Scene script records:

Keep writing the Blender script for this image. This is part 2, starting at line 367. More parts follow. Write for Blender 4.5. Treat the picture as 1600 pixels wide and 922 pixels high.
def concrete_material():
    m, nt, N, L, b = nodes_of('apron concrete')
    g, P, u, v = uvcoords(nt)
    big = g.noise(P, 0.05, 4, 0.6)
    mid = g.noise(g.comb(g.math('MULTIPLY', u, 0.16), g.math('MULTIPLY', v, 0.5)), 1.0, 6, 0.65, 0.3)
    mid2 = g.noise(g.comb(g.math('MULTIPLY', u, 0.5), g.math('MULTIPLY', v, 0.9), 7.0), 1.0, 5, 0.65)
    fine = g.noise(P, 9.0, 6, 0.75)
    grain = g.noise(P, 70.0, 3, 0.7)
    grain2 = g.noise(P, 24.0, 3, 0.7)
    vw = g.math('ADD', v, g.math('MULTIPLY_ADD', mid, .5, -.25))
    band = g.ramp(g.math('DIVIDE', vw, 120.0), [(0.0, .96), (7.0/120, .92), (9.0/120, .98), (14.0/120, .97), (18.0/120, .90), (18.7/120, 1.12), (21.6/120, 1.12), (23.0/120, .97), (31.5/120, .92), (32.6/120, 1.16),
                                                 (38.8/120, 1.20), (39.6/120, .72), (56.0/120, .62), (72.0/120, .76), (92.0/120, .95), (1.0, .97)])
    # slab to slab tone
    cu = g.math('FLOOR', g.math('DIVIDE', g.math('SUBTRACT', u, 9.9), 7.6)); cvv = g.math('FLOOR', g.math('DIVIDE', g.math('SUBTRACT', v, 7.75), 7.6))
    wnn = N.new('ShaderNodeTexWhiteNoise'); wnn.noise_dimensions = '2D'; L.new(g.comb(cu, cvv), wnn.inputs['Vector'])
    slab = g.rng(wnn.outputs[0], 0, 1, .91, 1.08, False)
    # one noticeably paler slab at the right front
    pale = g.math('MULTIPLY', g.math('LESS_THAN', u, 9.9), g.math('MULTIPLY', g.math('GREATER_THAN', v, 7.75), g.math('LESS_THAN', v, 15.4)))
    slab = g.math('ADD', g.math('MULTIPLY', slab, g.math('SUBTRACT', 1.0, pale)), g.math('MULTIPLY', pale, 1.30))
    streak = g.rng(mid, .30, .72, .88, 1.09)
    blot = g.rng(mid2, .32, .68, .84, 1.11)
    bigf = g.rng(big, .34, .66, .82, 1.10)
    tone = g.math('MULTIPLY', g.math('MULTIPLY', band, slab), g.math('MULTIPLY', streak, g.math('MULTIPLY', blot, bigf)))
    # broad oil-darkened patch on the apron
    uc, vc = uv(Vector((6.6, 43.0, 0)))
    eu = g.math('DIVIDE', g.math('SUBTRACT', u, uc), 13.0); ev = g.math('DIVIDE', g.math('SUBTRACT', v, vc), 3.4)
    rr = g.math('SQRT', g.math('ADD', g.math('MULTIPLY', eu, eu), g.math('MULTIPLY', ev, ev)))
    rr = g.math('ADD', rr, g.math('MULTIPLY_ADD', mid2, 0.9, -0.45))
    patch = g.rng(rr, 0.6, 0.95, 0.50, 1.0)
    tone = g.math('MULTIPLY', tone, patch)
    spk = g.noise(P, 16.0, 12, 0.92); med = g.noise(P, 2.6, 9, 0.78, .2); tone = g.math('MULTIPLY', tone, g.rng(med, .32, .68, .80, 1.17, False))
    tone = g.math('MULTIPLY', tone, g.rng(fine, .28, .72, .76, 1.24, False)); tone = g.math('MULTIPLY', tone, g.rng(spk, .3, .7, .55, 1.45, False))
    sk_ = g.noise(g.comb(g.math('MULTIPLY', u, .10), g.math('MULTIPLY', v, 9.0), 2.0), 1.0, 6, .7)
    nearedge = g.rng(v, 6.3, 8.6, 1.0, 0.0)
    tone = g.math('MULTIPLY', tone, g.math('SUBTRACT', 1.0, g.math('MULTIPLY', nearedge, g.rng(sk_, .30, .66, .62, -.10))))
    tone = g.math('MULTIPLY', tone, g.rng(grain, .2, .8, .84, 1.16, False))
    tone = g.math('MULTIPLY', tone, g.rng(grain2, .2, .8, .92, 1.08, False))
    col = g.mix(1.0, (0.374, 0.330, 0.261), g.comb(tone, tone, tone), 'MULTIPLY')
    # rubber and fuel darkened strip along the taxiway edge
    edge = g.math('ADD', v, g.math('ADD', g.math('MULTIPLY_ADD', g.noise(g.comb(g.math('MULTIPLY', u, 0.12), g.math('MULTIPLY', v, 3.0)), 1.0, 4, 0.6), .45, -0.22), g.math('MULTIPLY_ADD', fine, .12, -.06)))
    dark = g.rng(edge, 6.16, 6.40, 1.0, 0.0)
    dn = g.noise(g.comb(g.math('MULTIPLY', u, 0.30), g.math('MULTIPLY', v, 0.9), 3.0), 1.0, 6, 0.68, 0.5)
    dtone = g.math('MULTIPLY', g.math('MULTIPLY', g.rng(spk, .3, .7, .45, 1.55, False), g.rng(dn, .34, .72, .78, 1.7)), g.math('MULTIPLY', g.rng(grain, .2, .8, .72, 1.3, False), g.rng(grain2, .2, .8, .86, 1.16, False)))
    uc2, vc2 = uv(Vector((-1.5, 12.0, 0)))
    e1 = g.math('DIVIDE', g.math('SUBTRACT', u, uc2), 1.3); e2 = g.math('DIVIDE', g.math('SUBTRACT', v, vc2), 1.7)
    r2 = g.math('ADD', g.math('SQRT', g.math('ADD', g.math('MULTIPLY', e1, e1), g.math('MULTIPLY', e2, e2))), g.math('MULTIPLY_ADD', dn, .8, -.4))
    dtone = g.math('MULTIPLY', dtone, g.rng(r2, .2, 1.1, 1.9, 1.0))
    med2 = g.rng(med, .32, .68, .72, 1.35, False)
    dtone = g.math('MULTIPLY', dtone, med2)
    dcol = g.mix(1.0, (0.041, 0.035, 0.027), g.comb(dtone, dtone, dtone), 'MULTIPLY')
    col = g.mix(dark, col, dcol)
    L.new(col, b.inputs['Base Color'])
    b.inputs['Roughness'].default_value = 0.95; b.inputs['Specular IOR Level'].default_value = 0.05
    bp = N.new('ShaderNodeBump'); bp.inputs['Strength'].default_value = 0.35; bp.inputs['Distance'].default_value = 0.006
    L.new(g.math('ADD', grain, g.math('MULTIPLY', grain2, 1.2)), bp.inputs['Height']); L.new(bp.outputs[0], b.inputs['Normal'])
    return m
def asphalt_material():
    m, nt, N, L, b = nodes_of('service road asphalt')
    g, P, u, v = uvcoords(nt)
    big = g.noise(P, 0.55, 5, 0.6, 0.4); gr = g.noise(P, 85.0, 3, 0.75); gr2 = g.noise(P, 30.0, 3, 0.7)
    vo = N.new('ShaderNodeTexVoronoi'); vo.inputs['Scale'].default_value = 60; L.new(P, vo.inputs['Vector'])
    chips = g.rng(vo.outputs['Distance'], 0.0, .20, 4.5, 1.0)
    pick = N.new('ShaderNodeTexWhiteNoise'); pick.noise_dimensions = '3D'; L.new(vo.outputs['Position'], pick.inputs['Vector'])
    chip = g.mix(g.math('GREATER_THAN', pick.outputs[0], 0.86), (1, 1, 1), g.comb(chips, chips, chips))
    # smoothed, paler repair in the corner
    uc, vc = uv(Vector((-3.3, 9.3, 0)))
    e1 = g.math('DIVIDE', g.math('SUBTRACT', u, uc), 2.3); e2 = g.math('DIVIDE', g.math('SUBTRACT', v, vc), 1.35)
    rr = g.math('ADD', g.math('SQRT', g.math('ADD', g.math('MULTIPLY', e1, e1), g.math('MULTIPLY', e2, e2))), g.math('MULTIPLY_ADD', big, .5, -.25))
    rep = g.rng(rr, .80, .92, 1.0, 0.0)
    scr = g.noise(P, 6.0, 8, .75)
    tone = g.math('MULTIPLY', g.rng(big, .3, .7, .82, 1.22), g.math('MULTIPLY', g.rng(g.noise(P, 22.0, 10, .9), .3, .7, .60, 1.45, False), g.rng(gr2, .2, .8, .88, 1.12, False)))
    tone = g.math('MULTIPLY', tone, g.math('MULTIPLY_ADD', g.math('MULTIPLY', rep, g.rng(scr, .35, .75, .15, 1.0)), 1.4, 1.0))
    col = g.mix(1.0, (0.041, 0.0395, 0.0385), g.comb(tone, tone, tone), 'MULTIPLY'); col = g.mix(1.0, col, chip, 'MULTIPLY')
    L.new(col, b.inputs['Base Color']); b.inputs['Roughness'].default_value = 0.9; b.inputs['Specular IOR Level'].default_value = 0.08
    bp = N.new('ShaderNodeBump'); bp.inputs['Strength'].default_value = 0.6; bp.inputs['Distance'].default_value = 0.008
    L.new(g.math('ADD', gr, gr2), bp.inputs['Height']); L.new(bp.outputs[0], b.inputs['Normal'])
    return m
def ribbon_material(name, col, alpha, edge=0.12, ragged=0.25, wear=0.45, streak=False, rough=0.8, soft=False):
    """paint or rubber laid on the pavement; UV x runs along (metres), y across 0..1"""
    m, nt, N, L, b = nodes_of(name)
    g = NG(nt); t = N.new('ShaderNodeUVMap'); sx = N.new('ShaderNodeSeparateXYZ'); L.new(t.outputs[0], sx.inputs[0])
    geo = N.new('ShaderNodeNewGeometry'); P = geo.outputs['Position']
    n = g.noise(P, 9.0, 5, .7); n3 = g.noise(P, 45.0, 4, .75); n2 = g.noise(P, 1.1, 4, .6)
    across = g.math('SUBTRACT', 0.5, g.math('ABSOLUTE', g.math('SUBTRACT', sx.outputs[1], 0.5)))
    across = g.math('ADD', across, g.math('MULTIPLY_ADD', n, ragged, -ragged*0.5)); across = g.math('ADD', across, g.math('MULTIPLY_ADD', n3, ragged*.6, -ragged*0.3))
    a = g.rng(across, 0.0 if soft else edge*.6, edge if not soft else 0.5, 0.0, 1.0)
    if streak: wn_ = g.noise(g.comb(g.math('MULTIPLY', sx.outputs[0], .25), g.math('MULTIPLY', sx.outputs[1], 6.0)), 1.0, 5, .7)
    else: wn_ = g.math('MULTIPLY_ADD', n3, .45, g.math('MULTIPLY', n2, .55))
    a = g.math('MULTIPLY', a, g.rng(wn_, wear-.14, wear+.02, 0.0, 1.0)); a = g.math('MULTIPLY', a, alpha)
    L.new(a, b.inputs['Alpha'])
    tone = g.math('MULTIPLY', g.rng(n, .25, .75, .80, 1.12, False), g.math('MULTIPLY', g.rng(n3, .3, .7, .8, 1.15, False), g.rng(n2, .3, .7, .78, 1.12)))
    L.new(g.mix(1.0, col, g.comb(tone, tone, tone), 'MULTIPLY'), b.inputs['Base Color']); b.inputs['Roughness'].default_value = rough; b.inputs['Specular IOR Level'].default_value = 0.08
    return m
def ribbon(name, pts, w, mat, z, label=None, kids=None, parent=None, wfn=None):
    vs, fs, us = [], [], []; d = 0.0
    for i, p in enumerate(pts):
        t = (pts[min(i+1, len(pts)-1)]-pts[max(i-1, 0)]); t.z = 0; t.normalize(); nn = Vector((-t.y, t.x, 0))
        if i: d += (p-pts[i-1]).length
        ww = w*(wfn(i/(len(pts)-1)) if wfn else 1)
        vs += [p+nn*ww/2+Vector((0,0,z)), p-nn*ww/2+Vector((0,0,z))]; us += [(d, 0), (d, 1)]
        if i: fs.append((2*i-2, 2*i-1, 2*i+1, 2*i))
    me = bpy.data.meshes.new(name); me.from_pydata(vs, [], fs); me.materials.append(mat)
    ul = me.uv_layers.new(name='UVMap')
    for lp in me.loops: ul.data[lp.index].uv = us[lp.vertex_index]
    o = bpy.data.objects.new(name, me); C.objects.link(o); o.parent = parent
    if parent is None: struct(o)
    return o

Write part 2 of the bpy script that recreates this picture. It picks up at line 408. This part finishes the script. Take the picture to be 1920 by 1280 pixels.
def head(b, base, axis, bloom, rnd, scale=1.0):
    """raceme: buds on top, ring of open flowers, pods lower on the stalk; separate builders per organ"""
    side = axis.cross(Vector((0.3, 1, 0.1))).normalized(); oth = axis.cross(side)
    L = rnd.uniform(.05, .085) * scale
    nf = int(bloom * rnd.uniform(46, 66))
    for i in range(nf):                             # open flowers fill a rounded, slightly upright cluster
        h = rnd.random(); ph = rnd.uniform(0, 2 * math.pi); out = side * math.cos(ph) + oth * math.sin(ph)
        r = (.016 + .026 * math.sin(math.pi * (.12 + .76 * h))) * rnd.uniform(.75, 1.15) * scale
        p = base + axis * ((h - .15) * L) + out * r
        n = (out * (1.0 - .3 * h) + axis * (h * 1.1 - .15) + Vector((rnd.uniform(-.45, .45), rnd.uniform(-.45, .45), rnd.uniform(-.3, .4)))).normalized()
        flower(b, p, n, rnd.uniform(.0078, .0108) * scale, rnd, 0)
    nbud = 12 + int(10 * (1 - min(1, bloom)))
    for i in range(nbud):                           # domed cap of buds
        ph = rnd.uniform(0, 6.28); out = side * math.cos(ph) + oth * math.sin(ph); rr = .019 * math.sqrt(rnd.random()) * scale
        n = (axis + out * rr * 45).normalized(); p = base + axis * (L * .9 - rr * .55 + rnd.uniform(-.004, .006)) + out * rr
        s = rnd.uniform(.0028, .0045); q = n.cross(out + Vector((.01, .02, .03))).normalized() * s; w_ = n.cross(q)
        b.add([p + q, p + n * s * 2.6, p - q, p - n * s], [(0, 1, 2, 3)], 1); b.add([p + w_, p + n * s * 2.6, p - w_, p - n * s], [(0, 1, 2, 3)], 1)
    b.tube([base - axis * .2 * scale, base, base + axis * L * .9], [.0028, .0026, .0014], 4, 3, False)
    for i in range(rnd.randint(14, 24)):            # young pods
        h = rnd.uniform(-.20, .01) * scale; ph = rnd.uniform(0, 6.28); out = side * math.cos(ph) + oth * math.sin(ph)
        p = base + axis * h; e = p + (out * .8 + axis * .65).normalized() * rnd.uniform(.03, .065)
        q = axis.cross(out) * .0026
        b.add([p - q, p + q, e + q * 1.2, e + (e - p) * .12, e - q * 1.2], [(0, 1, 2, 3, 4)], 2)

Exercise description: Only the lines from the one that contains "Write part 2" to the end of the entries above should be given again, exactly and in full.

Solution:
Write part 2 of the bpy script that recreates this picture. It picks up at line 408. This part finishes the script. Take the picture to be 1920 by 1280 pixels.
def head(b, base, axis, bloom, rnd, scale=1.0):
    """raceme: buds on top, ring of open flowers, pods lower on the stalk; separate builders per organ"""
    side = axis.cross(Vector((0.3, 1, 0.1))).normalized(); oth = axis.cross(side)
    L = rnd.uniform(.05, .085) * scale
    nf = int(bloom * rnd.uniform(46, 66))
    for i in range(nf):                             # open flowers fill a rounded, slightly upright cluster
        h = rnd.random(); ph = rnd.uniform(0, 2 * math.pi); out = side * math.cos(ph) + oth * math.sin(ph)
        r = (.016 + .026 * math.sin(math.pi * (.12 + .76 * h))) * rnd.uniform(.75, 1.15) * scale
        p = base + axis * ((h - .15) * L) + out * r
        n = (out * (1.0 - .3 * h) + axis * (h * 1.1 - .15) + Vector((rnd.uniform(-.45, .45), rnd.uniform(-.45, .45), rnd.uniform(-.3, .4)))).normalized()
        flower(b, p, n, rnd.uniform(.0078, .0108) * scale, rnd, 0)
    nbud = 12 + int(10 * (1 - min(1, bloom)))
    for i in range(nbud):                           # domed cap of buds
        ph = rnd.uniform(0, 6.28); out = side * math.cos(ph) + oth * math.sin(ph); rr = .019 * math.sqrt(rnd.random()) * scale
        n = (axis + out * rr * 45).normalized(); p = base + axis * (L * .9 - rr * .55 + rnd.uniform(-.004, .006)) + out * rr
        s = rnd.uniform(.0028, .0045); q = n.cross(out + Vector((.01, .02, .03))).normalized() * s; w_ = n.cross(q)
        b.add([p + q, p + n * s * 2.6, p - q, p - n * s], [(0, 1, 2, 3)], 1); b.add([p + w_, p + n * s * 2.6, p - w_, p - n * s], [(0, 1, 2, 3)], 1)
    b.tube([base - axis * .2 * scale, base, base + axis * L * .9], [.0028, .0026, .0014], 4, 3, False)
    for i in range(rnd.randint(14, 24)):            # young pods
        h = rnd.uniform(-.20, .01) * scale; ph = rnd.uniform(0, 6.28); out = side * math.cos(ph) + oth * math.sin(ph)
        p = base + axis * h; e = p + (out * .8 + axis * .65).normalized() * rnd.uniform(.03, .065)
        q = axis.cross(out) * .0026
        b.add([p - q, p + q, e + q * 1.2, e + (e - p) * .12, e - q * 1.2], [(0, 1, 2, 3, 4)], 2)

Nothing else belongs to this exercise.